A new advanced banking trojan called SOVA has been discovered targeting banking applications, cryptocurrency wallets, and shopping apps. It is an Android-based malware targeting users based in the U.S. and Spain.

What has happened?

SOVA was first spotted at the beginning of August by ThreatFabric. It can steal personally identifiable information and banking credentials.
  • The malware is believed to be in its early stages of development at present.

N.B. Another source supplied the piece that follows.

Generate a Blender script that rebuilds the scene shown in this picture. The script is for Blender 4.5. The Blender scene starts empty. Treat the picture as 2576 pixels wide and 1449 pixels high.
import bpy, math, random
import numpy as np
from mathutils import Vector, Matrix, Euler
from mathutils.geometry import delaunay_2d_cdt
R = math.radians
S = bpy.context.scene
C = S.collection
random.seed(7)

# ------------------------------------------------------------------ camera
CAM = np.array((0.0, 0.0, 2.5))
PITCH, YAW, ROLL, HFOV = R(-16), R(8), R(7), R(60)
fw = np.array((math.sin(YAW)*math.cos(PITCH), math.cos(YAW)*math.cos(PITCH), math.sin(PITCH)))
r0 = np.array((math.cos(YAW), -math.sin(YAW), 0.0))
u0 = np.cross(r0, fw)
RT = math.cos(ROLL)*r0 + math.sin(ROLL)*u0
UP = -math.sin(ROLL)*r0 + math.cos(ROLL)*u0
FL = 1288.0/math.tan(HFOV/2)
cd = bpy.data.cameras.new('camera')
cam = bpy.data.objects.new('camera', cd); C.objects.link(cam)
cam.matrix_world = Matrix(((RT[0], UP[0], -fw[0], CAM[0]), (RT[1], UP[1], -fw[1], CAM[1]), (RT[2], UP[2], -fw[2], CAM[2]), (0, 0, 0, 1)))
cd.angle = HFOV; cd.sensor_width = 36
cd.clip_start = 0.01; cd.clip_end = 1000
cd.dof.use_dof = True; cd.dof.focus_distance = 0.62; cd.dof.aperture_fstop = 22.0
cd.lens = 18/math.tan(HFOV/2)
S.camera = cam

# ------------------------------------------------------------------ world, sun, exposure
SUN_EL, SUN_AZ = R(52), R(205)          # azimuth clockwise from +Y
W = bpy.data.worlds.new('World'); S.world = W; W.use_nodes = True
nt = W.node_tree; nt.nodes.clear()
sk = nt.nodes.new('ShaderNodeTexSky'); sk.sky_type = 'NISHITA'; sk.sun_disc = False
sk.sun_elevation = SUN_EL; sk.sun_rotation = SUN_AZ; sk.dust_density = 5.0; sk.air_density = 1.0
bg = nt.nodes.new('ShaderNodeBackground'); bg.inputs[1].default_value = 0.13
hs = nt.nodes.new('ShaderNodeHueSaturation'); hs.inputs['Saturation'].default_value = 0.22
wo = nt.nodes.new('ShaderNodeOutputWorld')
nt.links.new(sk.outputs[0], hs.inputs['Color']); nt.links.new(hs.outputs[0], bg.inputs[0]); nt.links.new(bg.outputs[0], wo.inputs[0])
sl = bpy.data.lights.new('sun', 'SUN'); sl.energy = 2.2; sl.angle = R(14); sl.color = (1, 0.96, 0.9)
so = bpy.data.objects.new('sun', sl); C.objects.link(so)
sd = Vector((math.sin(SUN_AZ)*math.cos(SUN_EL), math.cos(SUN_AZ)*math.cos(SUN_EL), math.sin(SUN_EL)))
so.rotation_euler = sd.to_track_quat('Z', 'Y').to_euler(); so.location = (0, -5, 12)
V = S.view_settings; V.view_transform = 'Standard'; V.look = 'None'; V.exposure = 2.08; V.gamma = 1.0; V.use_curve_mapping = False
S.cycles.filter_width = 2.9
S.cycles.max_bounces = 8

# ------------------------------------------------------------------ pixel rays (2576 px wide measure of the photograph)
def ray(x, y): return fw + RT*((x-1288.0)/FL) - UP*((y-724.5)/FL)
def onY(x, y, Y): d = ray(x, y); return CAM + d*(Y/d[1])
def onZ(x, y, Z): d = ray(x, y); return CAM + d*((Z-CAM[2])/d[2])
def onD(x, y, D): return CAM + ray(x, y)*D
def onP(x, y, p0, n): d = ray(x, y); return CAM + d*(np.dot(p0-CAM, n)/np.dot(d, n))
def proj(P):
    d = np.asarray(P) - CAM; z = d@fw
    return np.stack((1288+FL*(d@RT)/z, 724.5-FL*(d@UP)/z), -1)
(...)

However, it's been promoted on hacking forums with ads looking for malware testers.
  • Some of its key functionalities include web overlay attacks, logging keystrokes, hiding notifications, and manipulating the clipboard to insert modified cryptocurrency wallet addresses.
  • SOVA majorly relies on Accessibility Services to obtain all the required permissions to run easily on the compromised devices.

SOVA’s future roadmap

The proactive developers behind this banking trojan have already released a full roadmap of the features that will be added in upcoming releases of SOVA.
  • The upcoming features include automatic three-stage overlay and cookie injections, clipboard manipulation, DDoS, improved panel health, MitM, normal push notifications, and intercepting two-factor authentication codes, among others.
  • The promised set of features are very advanced and believed to help spread ransomware as well. 
  • With DDoS added, it may become one of the deadly combinations of banking malware with automated botnet capabilities.

Conclusion

Though in its primitive stage, SOVA is being promoted heavily on hacking forums. The developers of this malware certainly have high expectations since the malware has been offered to third parties for testing purposes. Before SOVA officially joins the trend of attacking financial firms, security teams must act now and consider implementing a risk-based mobile security strategy.